The strategic response is not to avoid the corridor; it is to build “risk pricing” into contracts and adopt operating models that keep trade flowing during volatility.

 

What exporters and importers should do now (so 2030 looks like the base or accelerated case):

For Bangladeshi exporters targeting Brazil, the winning play to 2030 is to treat Brazil as a relationship market: invest early in importer/distributor trust, compliance documentation discipline, and repeatable shipment quality.
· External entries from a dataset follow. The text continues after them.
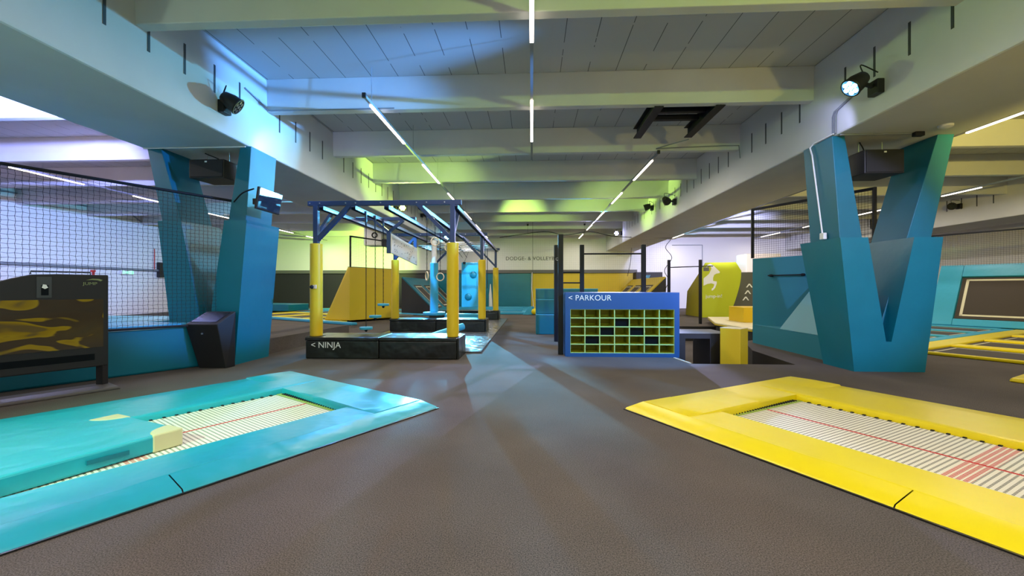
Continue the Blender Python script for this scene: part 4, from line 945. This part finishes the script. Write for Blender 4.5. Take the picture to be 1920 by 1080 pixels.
# teal training wall with bench
t = thing('training_wall', 'tall blue training wall with a black grab bar, left of the right column', 'training wall', (5.8, 9.2, 0))
w0, w1 = V(5.32, 10.15, 0), V(6.62, 7.89, 0); dw = (w1-w0).normalized(); nw = V(-dw.y, dw.x, 0)
if nw.x > 0: nw = -nw
mesh('wall_board', MB().extr([w0, w1, w1+V(0, 0, 2.02), w0+V(0, 0, 2.02)], -nw*.3), 'teal_wall', t, bev=.006)
mesh('base_bench', MB().hexa([(5.3, 10.1, 0), (5.3, 7.68, 0), (6.6, 7.72, 0), w0+V(.02, -.03, 0)], [(5.3, 10.1, .43), (5.3, 7.68, .43), (6.6, 7.72, .43), w0+V(.02, -.03, .43)]), 'teal_wall', t)
mesh('bench_top', MB().prism([(5.295, 10.08), (5.295, 7.69), (6.6, 7.73), (5.34, 10.1)], .431, .436), 'teal_light', t)
apex = w0+dw*1.55+nw*.01+V(0, 0, 1.66)
mesh('lit_patch_wedge', MB().add([(5.31, 9.05, .437), (5.31, 7.72, .437), apex, w0+dw*2.5+nw*.01+V(0, 0, 1.9), w0+dw*1.2+nw*.01+V(0, 0, .437)], [(0, 1, 2), (1, 3, 2), (0, 2, 4), (2, 3, 4), (0, 4, 1), (1, 4, 3)]), 'teal_light', t, label='paler blue triangle standing in for a patch of light')  # patch of light on the wall, shaped as a paler wedge
hb0, hb1 = w0+dw*.46+nw*.07+V(0, 0, 1.60), w0+dw*1.14+nw*.07+V(0, 0, 1.60)
mesh('grab_bar', MB().tube([hb0-dw*.05, hb1+dw*.05], .014, 10), 'black_metal', t, smooth=True)
for p in (hb0, hb1): mesh('bar_bracket', MB().tube([p, p-nw*.07], .03, 14), 'black_metal', t, smooth=True)

# ------------------------------------------------------------------ light
def spot(loc, aim, col, power, deg, blend=.25, r=.06):  # coloured beams: girder lamps, plus added ones with no fixture
    l = bpy.data.lights.new('par_or_added_beam', 'SPOT'); l.color = col; l.energy = power; l.spot_size = math.radians(deg); l.spot_blend = blend; l.shadow_soft_size = r
    o = bpy.data.objects.new('par_or_added_beam', l); COL.objects.link(o); o.location = loc
    o.rotation_euler = (Vector(aim)-Vector(loc)).to_track_quat('-Z', 'Y').to_euler(); return o
def strip(x, y, z, ln, power, col=(1, .90, .78)):
    l = bpy.data.lights.new('strip_light', 'AREA'); l.shape = 'RECTANGLE'; l.size = .06; l.size_y = ln; l.energy = power; l.color = col
    o = bpy.data.objects.new('strip_light', l); COL.objects.link(o); o.location = (x, y, z); return o
# light bars (visible rows, their continuation behind the camera, and an unseen left row)
for x, ys in ((0., (1.3, 4.37, 7.9, -2)), (-2.8, (7.9, 11.35, 14.5, 17.8, 21.3, 24.7)), (3., (11.3, 14.7, 18.1, 21.5, 25.2)), (-2.8, (1.0, -2)), (3., (1., -2)),
              (8.9, (7.9, 11.5, 15, 18.5, 22, 25.4, 2, -1)), (14.15, (14.2, 17.8, 21.2, 25, 6, 1)), (-13.7, (11, 14.4, 17.5, 22, 25.2, 5, 1)), (-8.9, (2, 6, 10, 14, 18, 22, 25))):
    for y in ys: strip(x, y, 4.46, 1.8, 58)
BL, CY, LI, YE, VI, GR = (.10, .36, 1.), (.12, .62, 1.), (.62, 1., .16), (1., .80, .18), (.50, .52, 1.), (.10, 1., .55)
spot((4.5, 5.25, 4.1), (-4.6, 7.15, 4.95), BL, 10500, 17, 1)
spot((4.5, 20, 4.2), (-4.9, 4.9, 4.45), CY, 8500, 15, .12)
spot((-4.3, 6.5, 4.0), (-4.8, 9.0, 3.2), VI, 75, 90, .6)
spot((4.3, 6.0, 4.0), (2.0, 8.4, .6), BL, 1800, 48, .4)
spot((4.35, 6.0, 4.0), (-6.2, 7.2, 2.0), BL, 3600, 24, .4)
spot((4.3, 6.3, 4.05), (4.9, 7.2, 3.7), VI, 26, 90, .5)
spot((4.5, 10.3, 4.1), (-4.5, 12.3, 4.9), LI, 5200, 16, .9)  # this and the next two lime beams are added, no lamp at their origins
spot((-4.5, 12.8, 4.1), (4.5, 14.8, 4.9), LI, 3600, 16, .9)
spot((-4.5, 15.4, 4.1), (4.4, 17.4, 4.9), LI, 5200, 18, .9)
spot((-1, 15, 4.2), (1, 24, 4.7), LI, 600, 50, .8)
spot((-4.5, 14.2, 4.1), (0, 5, 5.0), LI, 900, 70, 1)
spot((2, -3, 3.9), (1, 7, 5.0), LI, 700, 80, 1)  # added lime fill for the ceiling, no lamp at its origin
spot((-4.5, 16.8, 4.1), (-2.0, 10.2, .8), (.06, .46, 1), 4200, 44, .5)
spot((-4.6, 10.5, 4.0), (-3, 8.6, 2.8), BL, 500, 60, .6)
spot((-1.2, 13.6, 4.0), (-2.6, 10, 2.6), CY, 260, 70, .6)
spot((-7.2, 6, 4.3), (-20, 11, 4.5), (.30, .34, 1.), 8500, 76, .6)
spot((-7.2, 15, 4.3), (-20, 17.5, 4.3), CY, 1900, 40, .5)
spot((-7.2, 8, 3.9), (-20, 13, 1.5), (1, .62, .70), 800, 70, .9)
spot((-7.4, 1, 4.0), (-11, 7, 4.9), (.2, .42, 1), 1400, 60, .7)
spot((-7.1, 21.6, 4.0), (-12.5, 27.4, 3.4), LI, 3600, 80, .7)
spot((7.2, 16, 4.2), (11.5, 27.4, 3.5), VI, 4200, 62, .6)
spot((7.2, 3, 3.4), (12, 12, 5.0), YE, 1900, 90, .8)
spot((9.5, 27, 3.7), (10, 12, 4.75), CY, 1500, 50, .7)
spot((5.8, -2.2, 2.2), (5.9, 2.6, 3.77), YE, 520, 80, 1)  # added yellow fill in mid-air for the right girder underside
spot((4.5, -1, 4.0), (5.0, 11.5, .6), VI, 2200, 30, .6)
spot((-4.5, -2.2, 4.1), (-3.9, 3.5, 0), (.25, 1, .6), 2300, 30, .9)
spot((4.6, 22.5, 4.1), (.6, 6.4, 0), VI, 12000, 18, .3)
spot((3.6, 24, 3.9), (-.5, 9, 4.75), VI, 1100, 36, .8)
spot((-5.6, .6, 2.2), (-6.0, 5.4, 3.77), (.70, 1, .72), 110, 100, .8)  # added greenish fill in mid-air for the left girder underside
spot((-4.68, 22.3, 4.06), (-1.5, 8.6, 0), CY, 19000, 14, .4)
spot((-4.6, 10, 4.0), (-3.05, 12.9, 1.4), (.08, .45, 1), 1500, 26, .6)  # added blue beam without a fixture, colours the hanging cylinder
spot((-1.0, 12, 4.0), (-2.4, 16, 1.5), CY, 1700, 22, .5)  # added cyan beam from mid-air onto the climbing board
w = bpy.data.worlds.new('world'); SC.world = w; w.use_nodes = True
w.node_tree.nodes['Background'].inputs['Color'].default_value = (.8, .85, 1, 1); w.node_tree.nodes['Background'].inputs['Strength'].default_value = .3

SC.view_settings.view_transform = 'Standard'; SC.view_settings.look = 'None'; SC.view_settings.gamma = 1; SC.view_settings.use_curve_mapping = False
SC.view_settings.exposure = .15
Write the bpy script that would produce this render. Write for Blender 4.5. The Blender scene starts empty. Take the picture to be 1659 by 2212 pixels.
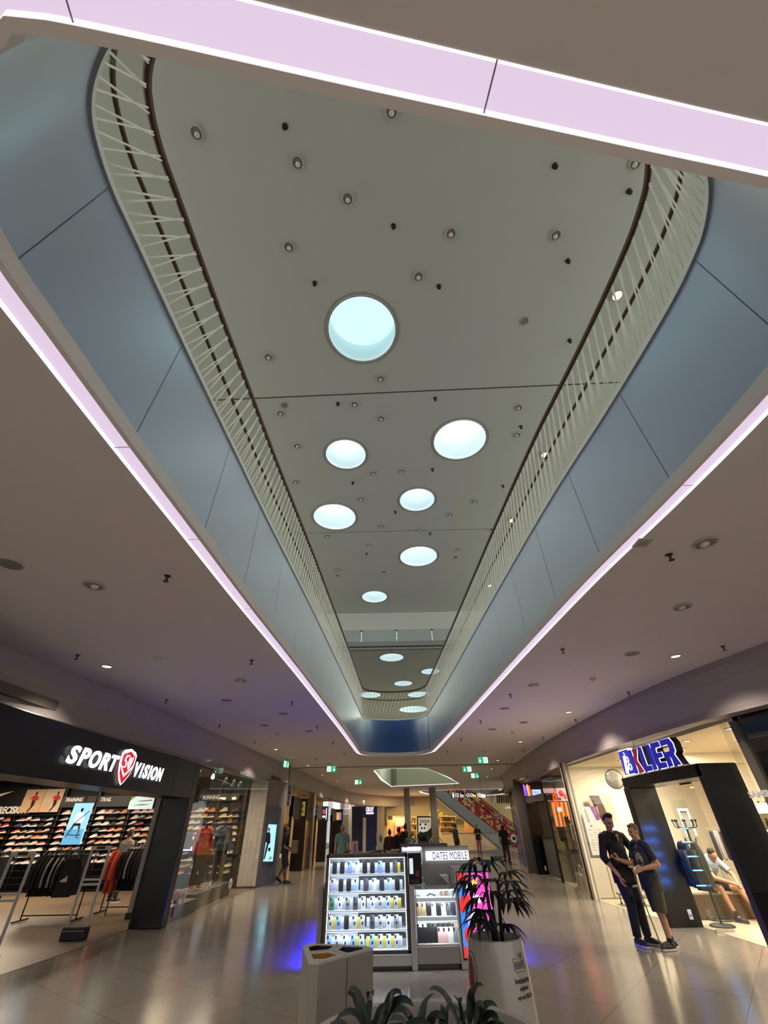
import bpy, bmesh, math, random
from mathutils import Vector, Matrix, Euler
R = math.radians
C = bpy.context.scene.collection
rnd = random.Random(7)
# ------------------------------------------------------------------ camera
W, H = 1659, 2212
PITCH, ROLL, CH = R(37.45), R(1.07), 1.75
FPX = 1153 * math.tan(PITCH)
_r = Vector((1, 0, 0)); _f = Vector((0, math.cos(PITCH), math.sin(PITCH))); _u = Vector((0, -math.sin(PITCH), math.cos(PITCH)))
_c, _s = math.cos(ROLL), math.sin(ROLL)
CAMX, CAMY = _r * _c - _u * _s, _r * _s + _u * _c
EYE = Vector((0, 0, CH))
def ray(px, py): return _f * FPX + CAMX * (px - W / 2) - CAMY * (py - H / 2)
def onz(px, py, z): d = ray(px, py); return EYE + d * ((z - CH) / d.z)
def ony(px, py, y): d = ray(px, py); return EYE + d * (y / d.y)
def onx(px, py, x): d = ray(px, py); return EYE + d * (x / d.x)
def onv(px, py, A, B):
    n = Vector((-(B[1] - A[1]), B[0] - A[0], 0)); d = ray(px, py)
    return EYE + d * ((n.x * A[0] + n.y * A[1]) / n.dot(d))
cam_d = bpy.data.cameras.new('camera'); cam = bpy.data.objects.new('camera', cam_d); C.objects.link(cam)
cam_d.sensor_fit = 'VERTICAL'; cam_d.sensor_height = 24.0; cam_d.lens = 24.0 * FPX / H; cam_d.clip_start = .02; cam_d.clip_end = 500
_m = Matrix((CAMX, CAMY, -_f)).transposed().to_4x4(); _m.translation = EYE; cam.matrix_world = _m
bpy.context.scene.camera = cam
# ------------------------------------------------------------------ materials
def lin(c):
    if isinstance(c, str): c = [int(c[i:i + 2], 16) / 255 for i in (0, 2, 4)]
    return tuple(x / 12.92 if x <= .04045 else ((x + .055) / 1.055) ** 2.4 for x in c)
MATS = {}
def mat(name, col, rough=.5, metal=0., emit=0., noise=0., scale=8., bump=0., spec=.5, ecol=None, coat=0.):
    if name in MATS: return MATS[name]
    m = bpy.data.materials.new(name); m.use_nodes = True; nt = m.node_tree; b = nt.nodes['Principled BSDF']
    c = lin(col); b.inputs['Base Color'].default_value = (*c, 1); b.inputs['Roughness'].default_value = rough
    b.inputs['Metallic'].default_value = metal; b.inputs['Specular IOR Level'].default_value = spec; b.inputs['Coat Weight'].default_value = coat
    if emit: b.inputs['Emission Color'].default_value = (*(lin(ecol) if ecol else c), 1); b.inputs['Emission Strength'].default_value = emit
    tc = nt.nodes.new('ShaderNodeTexCoord')
    if noise or bump:
        n = nt.nodes.new('ShaderNodeTexNoise'); n.inputs['Scale'].default_value = scale; n.inputs['Detail'].default_value = 4
        nt.links.new(tc.outputs['Object'], n.inputs['Vector'])
    if noise:
        mx = nt.nodes.new('ShaderNodeMixRGB'); mx.inputs[1].default_value = (*[x * (1 - noise) for x in c], 1); mx.inputs[2].default_value = (*[min(1, x * (1 + noise)) for x in c], 1)
        nt.links.new(n.outputs['Fac'], mx.inputs[0]); nt.links.new(mx.outputs[0], b.inputs['Base Color'])
    if bump:
        bp = nt.nodes.new('ShaderNodeBump'); bp.inputs['Strength'].default_value = bump; bp.inputs['Distance'].default_value = .01
        nt.links.new(n.outputs['Fac'], bp.inputs['Height']); nt.links.new(bp.outputs[0], b.inputs['Normal'])
    m.diffuse_color = (*c, 1); MATS[name] = m; return m
def glass_mat(name, tint='ffffff', refl=.06, rough=.02):
    m = bpy.data.materials.new(name); m.use_nodes = True; nt = m.node_tree; nt.nodes.clear()
    o = nt.nodes.new('ShaderNodeOutputMaterial'); t = nt.nodes.new('ShaderNodeBsdfTransparent'); g = nt.nodes.new('ShaderNodeBsdfGlossy'); mx = nt.nodes.new('ShaderNodeMixShader'); fr = nt.nodes.new('ShaderNodeLayerWeight')
    t.inputs[0].default_value = (*lin(tint), 1); g.inputs['Roughness'].default_value = rough; fr.inputs[0].default_value = refl * 5
    ml = nt.nodes.new('ShaderNodeMath'); ml.operation = 'MULTIPLY_ADD'; ml.inputs[1].default_value = .15; ml.inputs[2].default_value = refl * .4
    nt.links.new(fr.outputs['Fresnel'], ml.inputs[0]); nt.links.new(ml.outputs[0], mx.inputs[0]); nt.links.new(t.outputs[0], mx.inputs[1]); nt.links.new(g.outputs[0], mx.inputs[2]); nt.links.new(mx.outputs[0], o.inputs[0])
    MATS[name] = m; return m
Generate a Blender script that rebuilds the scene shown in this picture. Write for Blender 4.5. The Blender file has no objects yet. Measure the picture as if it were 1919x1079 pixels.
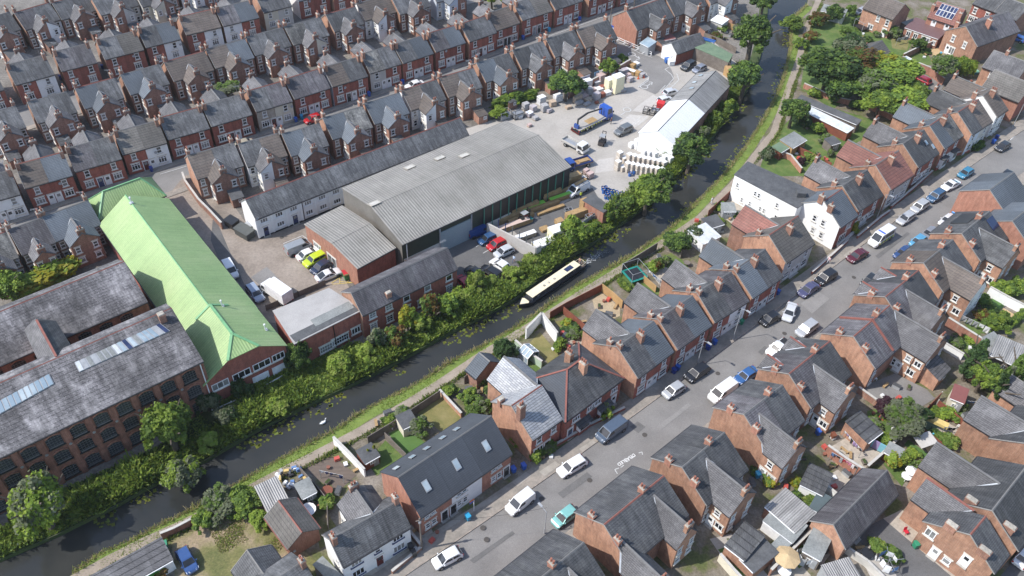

Growth from $147 million to $187 million in recent fiscal reporting suggests momentum is available, but scale comes from repeat orders, not one-off shipments.

 

For Brazilian exporters selling to Bangladesh, the opportunity is to move from transactional sales to structured supply programs annual or semi-annual contracts, predictable specifications, and logistics plans that reduce landed-cost surprises. Bangladesh’s industrial demand makes it a durable buyer when supplier reliability is high.

 

Outlook to 2030: the most likely story

The most probable 2030 outcome is a larger, more professional Brazil–Bangladesh trade corridor that remains import-heavy for Bangladesh but shows meaningful export-side acceleration. Using today’s reported baselines multi-billion Brazilian exports into Bangladesh and a rapidly improving Bangladesh export line into Brazil  a $4 billion-plus two-way goods trade corridor by 2030 is a realistic planning anchor, with upside toward $5+ billion if facilitation and commercial networks deepen.